OBJECTIVE:
Transcribe each line exactly.

┌──

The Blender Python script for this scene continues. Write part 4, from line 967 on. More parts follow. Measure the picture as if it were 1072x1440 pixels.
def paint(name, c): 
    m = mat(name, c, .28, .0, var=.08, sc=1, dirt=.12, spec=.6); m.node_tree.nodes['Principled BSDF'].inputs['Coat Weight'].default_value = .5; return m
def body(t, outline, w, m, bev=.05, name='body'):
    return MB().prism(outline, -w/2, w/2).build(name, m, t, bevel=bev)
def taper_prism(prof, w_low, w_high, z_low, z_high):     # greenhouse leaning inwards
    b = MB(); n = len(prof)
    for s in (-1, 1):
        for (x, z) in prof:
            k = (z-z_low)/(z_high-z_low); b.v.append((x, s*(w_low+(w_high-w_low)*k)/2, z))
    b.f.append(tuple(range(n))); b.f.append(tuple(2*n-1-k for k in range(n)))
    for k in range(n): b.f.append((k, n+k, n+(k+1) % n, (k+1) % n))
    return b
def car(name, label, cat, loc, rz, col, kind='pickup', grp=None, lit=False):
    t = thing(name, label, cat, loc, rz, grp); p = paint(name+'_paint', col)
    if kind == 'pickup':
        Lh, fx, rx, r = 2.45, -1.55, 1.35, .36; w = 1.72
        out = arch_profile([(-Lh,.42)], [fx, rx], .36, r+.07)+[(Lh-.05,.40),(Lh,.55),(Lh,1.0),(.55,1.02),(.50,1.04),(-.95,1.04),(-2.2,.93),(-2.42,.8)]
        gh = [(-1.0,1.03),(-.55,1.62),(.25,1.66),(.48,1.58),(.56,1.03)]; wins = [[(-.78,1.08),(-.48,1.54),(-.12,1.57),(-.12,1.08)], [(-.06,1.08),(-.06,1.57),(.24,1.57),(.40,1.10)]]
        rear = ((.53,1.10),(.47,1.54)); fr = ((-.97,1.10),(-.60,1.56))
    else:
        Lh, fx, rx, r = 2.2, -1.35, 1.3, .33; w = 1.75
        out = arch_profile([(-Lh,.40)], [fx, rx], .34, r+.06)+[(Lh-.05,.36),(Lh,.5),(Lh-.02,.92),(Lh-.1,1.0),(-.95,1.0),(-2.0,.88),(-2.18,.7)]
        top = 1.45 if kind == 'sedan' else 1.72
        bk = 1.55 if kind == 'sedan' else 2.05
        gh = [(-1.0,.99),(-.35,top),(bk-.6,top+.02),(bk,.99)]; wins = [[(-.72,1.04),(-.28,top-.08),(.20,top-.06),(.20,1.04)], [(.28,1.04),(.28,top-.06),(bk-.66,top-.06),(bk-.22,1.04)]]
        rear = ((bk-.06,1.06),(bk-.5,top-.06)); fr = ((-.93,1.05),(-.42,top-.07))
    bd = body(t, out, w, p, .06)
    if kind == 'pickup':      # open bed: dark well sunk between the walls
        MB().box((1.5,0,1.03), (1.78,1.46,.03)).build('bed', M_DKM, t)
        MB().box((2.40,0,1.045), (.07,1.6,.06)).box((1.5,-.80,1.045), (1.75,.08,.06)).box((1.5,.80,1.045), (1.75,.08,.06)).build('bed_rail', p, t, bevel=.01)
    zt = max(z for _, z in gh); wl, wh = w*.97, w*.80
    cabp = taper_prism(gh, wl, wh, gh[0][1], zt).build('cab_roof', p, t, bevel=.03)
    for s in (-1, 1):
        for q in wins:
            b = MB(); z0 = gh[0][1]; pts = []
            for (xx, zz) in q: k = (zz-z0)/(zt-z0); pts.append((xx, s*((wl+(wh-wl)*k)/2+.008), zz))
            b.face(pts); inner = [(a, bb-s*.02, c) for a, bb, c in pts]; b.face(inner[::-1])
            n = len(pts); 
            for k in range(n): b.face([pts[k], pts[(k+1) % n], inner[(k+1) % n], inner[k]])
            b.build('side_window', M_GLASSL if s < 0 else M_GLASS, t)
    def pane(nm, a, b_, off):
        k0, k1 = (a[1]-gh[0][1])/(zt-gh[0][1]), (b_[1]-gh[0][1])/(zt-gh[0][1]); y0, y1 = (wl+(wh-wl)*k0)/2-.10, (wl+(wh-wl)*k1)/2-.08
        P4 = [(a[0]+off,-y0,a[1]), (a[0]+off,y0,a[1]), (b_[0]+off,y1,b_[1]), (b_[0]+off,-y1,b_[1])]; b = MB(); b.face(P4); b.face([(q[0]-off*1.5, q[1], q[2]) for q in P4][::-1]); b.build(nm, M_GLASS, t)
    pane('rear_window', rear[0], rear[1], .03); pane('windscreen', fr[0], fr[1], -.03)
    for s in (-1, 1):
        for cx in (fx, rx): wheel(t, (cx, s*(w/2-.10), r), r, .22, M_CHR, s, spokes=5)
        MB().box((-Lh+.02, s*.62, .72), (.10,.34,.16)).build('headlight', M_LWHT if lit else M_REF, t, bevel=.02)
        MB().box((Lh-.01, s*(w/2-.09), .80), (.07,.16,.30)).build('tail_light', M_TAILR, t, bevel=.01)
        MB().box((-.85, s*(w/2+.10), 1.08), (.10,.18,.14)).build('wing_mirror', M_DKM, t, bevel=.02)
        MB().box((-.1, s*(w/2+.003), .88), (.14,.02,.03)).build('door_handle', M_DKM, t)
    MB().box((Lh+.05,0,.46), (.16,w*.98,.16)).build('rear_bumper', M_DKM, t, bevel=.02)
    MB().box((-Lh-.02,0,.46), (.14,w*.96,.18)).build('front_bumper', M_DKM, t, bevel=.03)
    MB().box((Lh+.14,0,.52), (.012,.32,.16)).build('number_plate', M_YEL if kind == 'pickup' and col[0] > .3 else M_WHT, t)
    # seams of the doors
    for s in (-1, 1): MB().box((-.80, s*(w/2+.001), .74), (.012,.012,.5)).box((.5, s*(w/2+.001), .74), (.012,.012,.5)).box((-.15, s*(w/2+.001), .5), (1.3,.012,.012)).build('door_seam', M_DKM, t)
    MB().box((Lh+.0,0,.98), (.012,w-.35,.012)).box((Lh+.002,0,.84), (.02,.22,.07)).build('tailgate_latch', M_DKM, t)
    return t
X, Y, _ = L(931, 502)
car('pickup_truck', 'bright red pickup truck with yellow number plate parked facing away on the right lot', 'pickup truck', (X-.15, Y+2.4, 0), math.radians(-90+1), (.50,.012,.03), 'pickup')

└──

FINISHED EXERCISE:
The Blender Python script for this scene continues. Write part 4, from line 967 on. More parts follow. Measure the picture as if it were 1072x1440 pixels.
def paint(name, c): 
    m = mat(name, c, .28, .0, var=.08, sc=1, dirt=.12, spec=.6); m.node_tree.nodes['Principled BSDF'].inputs['Coat Weight'].default_value = .5; return m
def body(t, outline, w, m, bev=.05, name='body'):
    return MB().prism(outline, -w/2, w/2).build(name, m, t, bevel=bev)
def taper_prism(prof, w_low, w_high, z_low, z_high):     # greenhouse leaning inwards
    b = MB(); n = len(prof)
    for s in (-1, 1):
        for (x, z) in prof:
            k = (z-z_low)/(z_high-z_low); b.v.append((x, s*(w_low+(w_high-w_low)*k)/2, z))
    b.f.append(tuple(range(n))); b.f.append(tuple(2*n-1-k for k in range(n)))
    for k in range(n): b.f.append((k, n+k, n+(k+1) % n, (k+1) % n))
    return b
def car(name, label, cat, loc, rz, col, kind='pickup', grp=None, lit=False):
    t = thing(name, label, cat, loc, rz, grp); p = paint(name+'_paint', col)
    if kind == 'pickup':
        Lh, fx, rx, r = 2.45, -1.55, 1.35, .36; w = 1.72
        out = arch_profile([(-Lh,.42)], [fx, rx], .36, r+.07)+[(Lh-.05,.40),(Lh,.55),(Lh,1.0),(.55,1.02),(.50,1.04),(-.95,1.04),(-2.2,.93),(-2.42,.8)]
        gh = [(-1.0,1.03),(-.55,1.62),(.25,1.66),(.48,1.58),(.56,1.03)]; wins = [[(-.78,1.08),(-.48,1.54),(-.12,1.57),(-.12,1.08)], [(-.06,1.08),(-.06,1.57),(.24,1.57),(.40,1.10)]]
        rear = ((.53,1.10),(.47,1.54)); fr = ((-.97,1.10),(-.60,1.56))
    else:
        Lh, fx, rx, r = 2.2, -1.35, 1.3, .33; w = 1.75
        out = arch_profile([(-Lh,.40)], [fx, rx], .34, r+.06)+[(Lh-.05,.36),(Lh,.5),(Lh-.02,.92),(Lh-.1,1.0),(-.95,1.0),(-2.0,.88),(-2.18,.7)]
        top = 1.45 if kind == 'sedan' else 1.72
        bk = 1.55 if kind == 'sedan' else 2.05
        gh = [(-1.0,.99),(-.35,top),(bk-.6,top+.02),(bk,.99)]; wins = [[(-.72,1.04),(-.28,top-.08),(.20,top-.06),(.20,1.04)], [(.28,1.04),(.28,top-.06),(bk-.66,top-.06),(bk-.22,1.04)]]
        rear = ((bk-.06,1.06),(bk-.5,top-.06)); fr = ((-.93,1.05),(-.42,top-.07))
    bd = body(t, out, w, p, .06)
    if kind == 'pickup':      # open bed: dark well sunk between the walls
        MB().box((1.5,0,1.03), (1.78,1.46,.03)).build('bed', M_DKM, t)
        MB().box((2.40,0,1.045), (.07,1.6,.06)).box((1.5,-.80,1.045), (1.75,.08,.06)).box((1.5,.80,1.045), (1.75,.08,.06)).build('bed_rail', p, t, bevel=.01)
    zt = max(z for _, z in gh); wl, wh = w*.97, w*.80
    cabp = taper_prism(gh, wl, wh, gh[0][1], zt).build('cab_roof', p, t, bevel=.03)
    for s in (-1, 1):
        for q in wins:
            b = MB(); z0 = gh[0][1]; pts = []
            for (xx, zz) in q: k = (zz-z0)/(zt-z0); pts.append((xx, s*((wl+(wh-wl)*k)/2+.008), zz))
            b.face(pts); inner = [(a, bb-s*.02, c) for a, bb, c in pts]; b.face(inner[::-1])
            n = len(pts); 
            for k in range(n): b.face([pts[k], pts[(k+1) % n], inner[(k+1) % n], inner[k]])
            b.build('side_window', M_GLASSL if s < 0 else M_GLASS, t)
    def pane(nm, a, b_, off):
        k0, k1 = (a[1]-gh[0][1])/(zt-gh[0][1]), (b_[1]-gh[0][1])/(zt-gh[0][1]); y0, y1 = (wl+(wh-wl)*k0)/2-.10, (wl+(wh-wl)*k1)/2-.08
        P4 = [(a[0]+off,-y0,a[1]), (a[0]+off,y0,a[1]), (b_[0]+off,y1,b_[1]), (b_[0]+off,-y1,b_[1])]; b = MB(); b.face(P4); b.face([(q[0]-off*1.5, q[1], q[2]) for q in P4][::-1]); b.build(nm, M_GLASS, t)
    pane('rear_window', rear[0], rear[1], .03); pane('windscreen', fr[0], fr[1], -.03)
    for s in (-1, 1):
        for cx in (fx, rx): wheel(t, (cx, s*(w/2-.10), r), r, .22, M_CHR, s, spokes=5)
        MB().box((-Lh+.02, s*.62, .72), (.10,.34,.16)).build('headlight', M_LWHT if lit else M_REF, t, bevel=.02)
        MB().box((Lh-.01, s*(w/2-.09), .80), (.07,.16,.30)).build('tail_light', M_TAILR, t, bevel=.01)
        MB().box((-.85, s*(w/2+.10), 1.08), (.10,.18,.14)).build('wing_mirror', M_DKM, t, bevel=.02)
        MB().box((-.1, s*(w/2+.003), .88), (.14,.02,.03)).build('door_handle', M_DKM, t)
    MB().box((Lh+.05,0,.46), (.16,w*.98,.16)).build('rear_bumper', M_DKM, t, bevel=.02)
    MB().box((-Lh-.02,0,.46), (.14,w*.96,.18)).build('front_bumper', M_DKM, t, bevel=.03)
    MB().box((Lh+.14,0,.52), (.012,.32,.16)).build('number_plate', M_YEL if kind == 'pickup' and col[0] > .3 else M_WHT, t)
    # seams of the doors
    for s in (-1, 1): MB().box((-.80, s*(w/2+.001), .74), (.012,.012,.5)).box((.5, s*(w/2+.001), .74), (.012,.012,.5)).box((-.15, s*(w/2+.001), .5), (1.3,.012,.012)).build('door_seam', M_DKM, t)
    MB().box((Lh+.0,0,.98), (.012,w-.35,.012)).box((Lh+.002,0,.84), (.02,.22,.07)).build('tailgate_latch', M_DKM, t)
    return t
X, Y, _ = L(931, 502)
car('pickup_truck', 'bright red pickup truck with yellow number plate parked facing away on the right lot', 'pickup truck', (X-.15, Y+2.4, 0), math.radians(-90+1), (.50,.012,.03), 'pickup')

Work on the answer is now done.